** start STORED ROWS **

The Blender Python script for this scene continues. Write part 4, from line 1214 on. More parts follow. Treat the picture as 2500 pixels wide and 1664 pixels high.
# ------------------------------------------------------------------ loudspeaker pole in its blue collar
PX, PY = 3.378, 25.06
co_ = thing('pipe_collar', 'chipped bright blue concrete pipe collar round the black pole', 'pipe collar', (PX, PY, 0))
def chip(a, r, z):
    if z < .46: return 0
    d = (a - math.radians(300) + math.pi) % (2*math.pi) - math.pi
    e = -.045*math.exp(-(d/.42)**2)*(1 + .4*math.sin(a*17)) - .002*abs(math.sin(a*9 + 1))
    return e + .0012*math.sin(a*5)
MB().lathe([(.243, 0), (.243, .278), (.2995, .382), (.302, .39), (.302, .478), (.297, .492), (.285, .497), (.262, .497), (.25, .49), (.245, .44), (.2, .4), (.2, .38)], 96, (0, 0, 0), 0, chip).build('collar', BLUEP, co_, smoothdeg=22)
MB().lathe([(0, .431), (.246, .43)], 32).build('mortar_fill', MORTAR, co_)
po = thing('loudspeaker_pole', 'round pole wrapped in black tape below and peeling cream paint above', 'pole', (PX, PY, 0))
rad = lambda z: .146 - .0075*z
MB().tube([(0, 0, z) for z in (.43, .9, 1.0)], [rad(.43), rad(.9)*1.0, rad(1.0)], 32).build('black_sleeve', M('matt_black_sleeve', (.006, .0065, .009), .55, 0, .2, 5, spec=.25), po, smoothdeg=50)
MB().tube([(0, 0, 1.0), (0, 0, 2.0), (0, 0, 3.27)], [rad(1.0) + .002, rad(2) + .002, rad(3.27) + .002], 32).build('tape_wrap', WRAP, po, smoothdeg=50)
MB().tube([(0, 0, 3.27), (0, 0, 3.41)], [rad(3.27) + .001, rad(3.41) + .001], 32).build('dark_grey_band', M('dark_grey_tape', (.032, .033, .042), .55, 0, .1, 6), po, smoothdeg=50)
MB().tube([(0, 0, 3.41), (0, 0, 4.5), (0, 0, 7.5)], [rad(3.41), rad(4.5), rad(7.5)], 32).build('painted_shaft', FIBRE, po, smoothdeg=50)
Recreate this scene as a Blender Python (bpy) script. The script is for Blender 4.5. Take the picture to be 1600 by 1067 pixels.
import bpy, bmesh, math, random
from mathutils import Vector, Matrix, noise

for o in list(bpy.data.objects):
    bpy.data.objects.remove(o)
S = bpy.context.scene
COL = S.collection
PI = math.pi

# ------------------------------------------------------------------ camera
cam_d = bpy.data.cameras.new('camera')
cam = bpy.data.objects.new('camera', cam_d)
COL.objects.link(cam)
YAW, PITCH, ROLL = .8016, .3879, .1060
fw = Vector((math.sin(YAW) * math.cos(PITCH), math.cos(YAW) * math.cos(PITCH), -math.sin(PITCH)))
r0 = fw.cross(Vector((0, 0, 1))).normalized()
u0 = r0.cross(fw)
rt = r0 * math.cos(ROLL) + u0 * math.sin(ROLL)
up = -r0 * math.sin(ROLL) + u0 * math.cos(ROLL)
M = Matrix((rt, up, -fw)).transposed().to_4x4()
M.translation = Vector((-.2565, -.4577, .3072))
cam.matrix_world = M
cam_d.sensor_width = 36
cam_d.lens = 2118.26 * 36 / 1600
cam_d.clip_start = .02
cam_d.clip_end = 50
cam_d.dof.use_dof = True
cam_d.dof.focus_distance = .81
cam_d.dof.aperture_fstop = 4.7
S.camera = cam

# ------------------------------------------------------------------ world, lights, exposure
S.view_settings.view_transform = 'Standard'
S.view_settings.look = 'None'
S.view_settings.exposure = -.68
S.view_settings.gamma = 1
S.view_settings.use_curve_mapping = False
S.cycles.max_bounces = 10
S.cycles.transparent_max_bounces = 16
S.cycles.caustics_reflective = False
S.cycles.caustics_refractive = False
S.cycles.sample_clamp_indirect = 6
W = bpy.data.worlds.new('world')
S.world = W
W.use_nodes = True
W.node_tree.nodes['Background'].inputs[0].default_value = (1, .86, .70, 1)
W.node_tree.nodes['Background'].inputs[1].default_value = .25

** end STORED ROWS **
** start STORED ROWS **

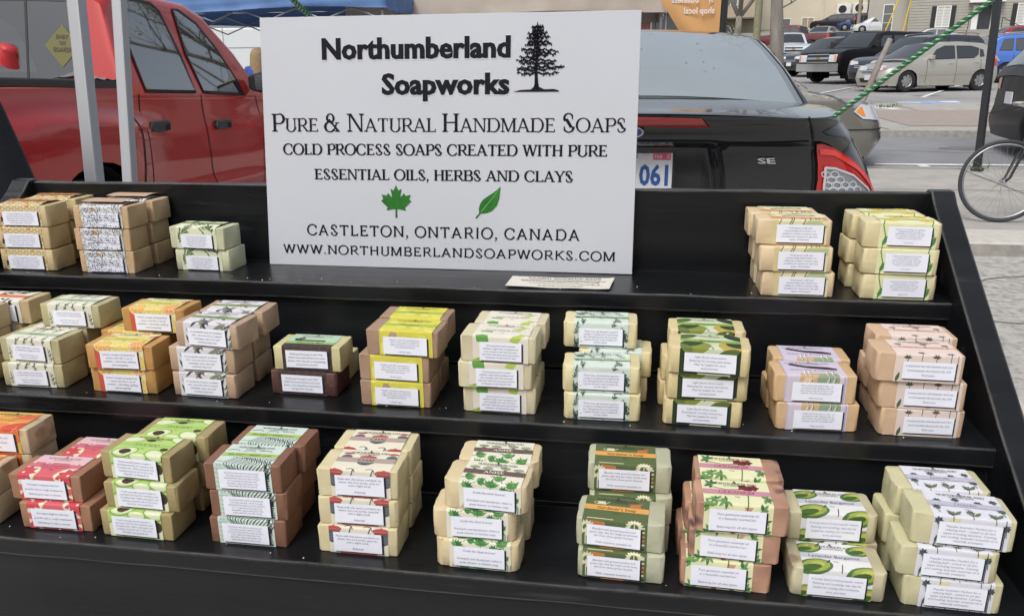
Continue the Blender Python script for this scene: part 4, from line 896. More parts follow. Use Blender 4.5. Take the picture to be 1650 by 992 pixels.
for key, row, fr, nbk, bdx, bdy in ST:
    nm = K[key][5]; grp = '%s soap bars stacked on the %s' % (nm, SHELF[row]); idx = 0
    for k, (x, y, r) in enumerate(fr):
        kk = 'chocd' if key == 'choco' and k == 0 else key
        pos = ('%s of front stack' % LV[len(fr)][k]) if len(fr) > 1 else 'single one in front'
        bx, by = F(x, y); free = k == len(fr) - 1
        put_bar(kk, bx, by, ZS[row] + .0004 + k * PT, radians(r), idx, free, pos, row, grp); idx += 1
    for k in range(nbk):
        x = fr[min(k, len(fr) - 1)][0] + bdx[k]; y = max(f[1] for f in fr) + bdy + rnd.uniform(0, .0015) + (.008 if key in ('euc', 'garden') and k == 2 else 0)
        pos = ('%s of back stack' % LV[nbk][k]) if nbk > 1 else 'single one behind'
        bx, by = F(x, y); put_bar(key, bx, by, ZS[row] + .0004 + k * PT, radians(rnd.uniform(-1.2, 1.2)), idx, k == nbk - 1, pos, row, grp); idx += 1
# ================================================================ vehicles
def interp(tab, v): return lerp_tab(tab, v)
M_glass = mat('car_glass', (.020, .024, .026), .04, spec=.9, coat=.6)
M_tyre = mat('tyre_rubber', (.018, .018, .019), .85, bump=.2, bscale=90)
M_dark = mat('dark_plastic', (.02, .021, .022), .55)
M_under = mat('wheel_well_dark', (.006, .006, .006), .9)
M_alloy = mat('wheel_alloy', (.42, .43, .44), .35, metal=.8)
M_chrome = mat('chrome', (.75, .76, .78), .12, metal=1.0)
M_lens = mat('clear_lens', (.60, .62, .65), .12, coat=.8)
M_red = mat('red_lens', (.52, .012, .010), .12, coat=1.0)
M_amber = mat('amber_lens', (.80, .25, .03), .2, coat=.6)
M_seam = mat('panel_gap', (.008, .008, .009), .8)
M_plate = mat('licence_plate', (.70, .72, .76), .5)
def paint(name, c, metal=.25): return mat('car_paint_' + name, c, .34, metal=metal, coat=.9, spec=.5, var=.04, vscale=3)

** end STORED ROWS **

Exactly reproduce the stretch from the line with "Continue the Blender" through the line with "def paint(name, c, metal=.25): return", including both ends and nothing else.

Continue the Blender Python script for this scene: part 4, from line 896. More parts follow. Use Blender 4.5. Take the picture to be 1650 by 992 pixels.
for key, row, fr, nbk, bdx, bdy in ST:
    nm = K[key][5]; grp = '%s soap bars stacked on the %s' % (nm, SHELF[row]); idx = 0
    for k, (x, y, r) in enumerate(fr):
        kk = 'chocd' if key == 'choco' and k == 0 else key
        pos = ('%s of front stack' % LV[len(fr)][k]) if len(fr) > 1 else 'single one in front'
        bx, by = F(x, y); free = k == len(fr) - 1
        put_bar(kk, bx, by, ZS[row] + .0004 + k * PT, radians(r), idx, free, pos, row, grp); idx += 1
    for k in range(nbk):
        x = fr[min(k, len(fr) - 1)][0] + bdx[k]; y = max(f[1] for f in fr) + bdy + rnd.uniform(0, .0015) + (.008 if key in ('euc', 'garden') and k == 2 else 0)
        pos = ('%s of back stack' % LV[nbk][k]) if nbk > 1 else 'single one behind'
        bx, by = F(x, y); put_bar(key, bx, by, ZS[row] + .0004 + k * PT, radians(rnd.uniform(-1.2, 1.2)), idx, k == nbk - 1, pos, row, grp); idx += 1
# ================================================================ vehicles
def interp(tab, v): return lerp_tab(tab, v)
M_glass = mat('car_glass', (.020, .024, .026), .04, spec=.9, coat=.6)
M_tyre = mat('tyre_rubber', (.018, .018, .019), .85, bump=.2, bscale=90)
M_dark = mat('dark_plastic', (.02, .021, .022), .55)
M_under = mat('wheel_well_dark', (.006, .006, .006), .9)
M_alloy = mat('wheel_alloy', (.42, .43, .44), .35, metal=.8)
M_chrome = mat('chrome', (.75, .76, .78), .12, metal=1.0)
M_lens = mat('clear_lens', (.60, .62, .65), .12, coat=.8)
M_red = mat('red_lens', (.52, .012, .010), .12, coat=1.0)
M_amber = mat('amber_lens', (.80, .25, .03), .2, coat=.6)
M_seam = mat('panel_gap', (.008, .008, .009), .8)
M_plate = mat('licence_plate', (.70, .72, .76), .5)
def paint(name, c, metal=.25): return mat('car_paint_' + name, c, .34, metal=metal, coat=.9, spec=.5, var=.04, vscale=3)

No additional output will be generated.